Grasping slimy critters while standing in ankle-deep mud may not be everyone's dream activity.

But it is for Island County's beach monitors.

These volunteers, who work through the Island County Beach Watchers program, can be seen in small groups kneeling on Whidbey Island's beaches intently counting butter clams, red ribbon worms and limpets. They peer at the same tiny section of beach each year, sometimes on a quarterly basis, to count the kinds and numbers of species they find.

Though they are only volunteers, these beach monitors are scientific about what they do. During a look at the beach, volunteers place 1-meter-square templates divided into fourths on the sand to figure the percentage of plant and animal life on the entire beach.

"Consistency is important," said Bill Blair, who with five other volunteers this week monitored Columbia Beach just north of the ferry dock and Possession Beach last week. "We need to do the same section of beach each year,"

How he finds that section of beach is a little less scientific than the actual survey, but it works.

"A rope is run from my boat cleat on Columbia Beach to the low tide mark lining up with the domed building in Everett," Blair said.

Once the line is set, volunteers begin the painstaking work of inspecting a 10-foot-wide swath of the beach from the high to the low tide line using the template.

On one day last week, volunteers didn't just find life on the beach. Along with crab and sea stars, they found a golf ball and toilet paper. Those will not be in their report.

"We don't inventory litter," Blair said.

A total of 40 Island County beaches, including 32 on Whidbey, are monitored regularly by Beach Watchers. The volunteers monitor the sand, rock sizes, animal life and vegetation as it exists in 10-by-10-foot sections from a consistent measuring point to the low tide line.

What the volunteers see tells a lot about what the beach is like now and how it will look in the future. Jim Shelvar, a Beach Watcher monitor, spends his monitoring time examining the sand. For example, the sand on Columbia Beach is moving toward the north, creating a low dune.

"Some beaches are eroding while others are expanding," Shelvar said.
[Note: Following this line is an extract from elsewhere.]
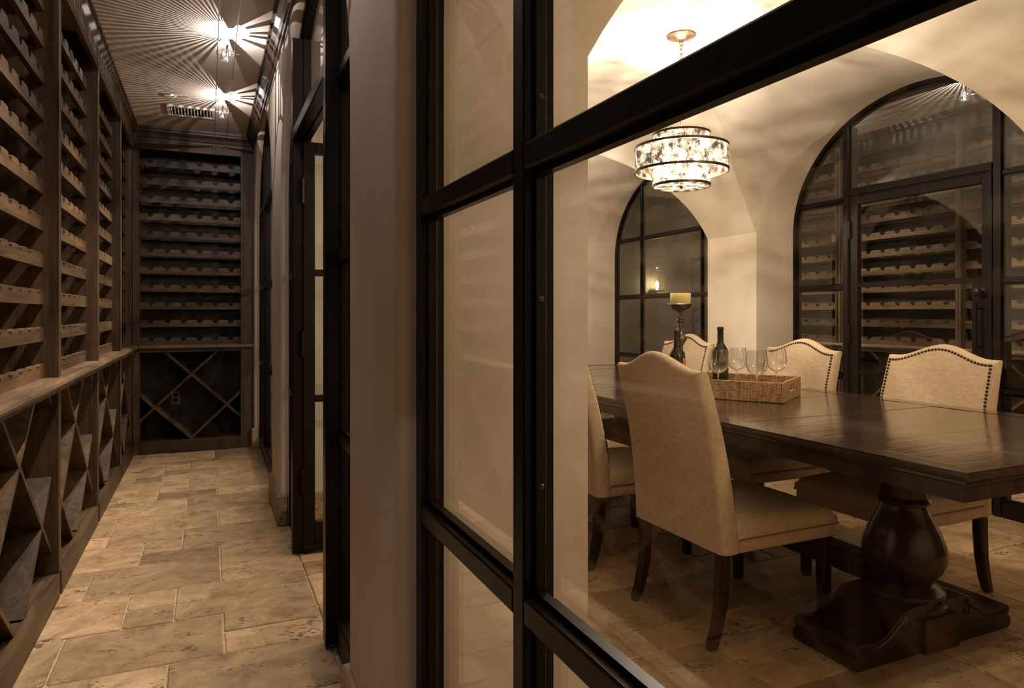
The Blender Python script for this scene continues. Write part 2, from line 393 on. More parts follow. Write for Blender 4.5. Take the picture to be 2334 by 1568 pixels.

The monitors have seen a good deal of movement over the years. Fifteen or 20 years from now, Shelvar said, the monitors' reports will show a complete picture of the health of Whidbey's beaches.

In the event of a natural or manmade disaster, such as an oil spill, the reports will be used as a baseline for the health of the county's beaches.

In May the Langley seawall beach below the Dog House Restaurant was inventoried by volunteers Phyllis Kind, Julie Buktenica, Barbara Graham, Yvonne Palka, Gloria Wahlin and Frances Wood. The group found 25 species of seaweeds and critters on the beach.

"In the three years of assessment, this beach appears healthy for this type of Puget Sound habitat," Buktenica said.

The Langley site is the only one to be monitored along Saratoga Passage between Whidbey Shores and Sandy Point.

A book containing all beach reports since 1990 is available to the public at the Admiralty Head Lighthouse.

Beach Watchers was founded in 1990 and is an all volunteer program coordinated by the Washington State University Cooperative Extension program. Volunteers must take 100 hours of training and donate at least 50 hours a year in service.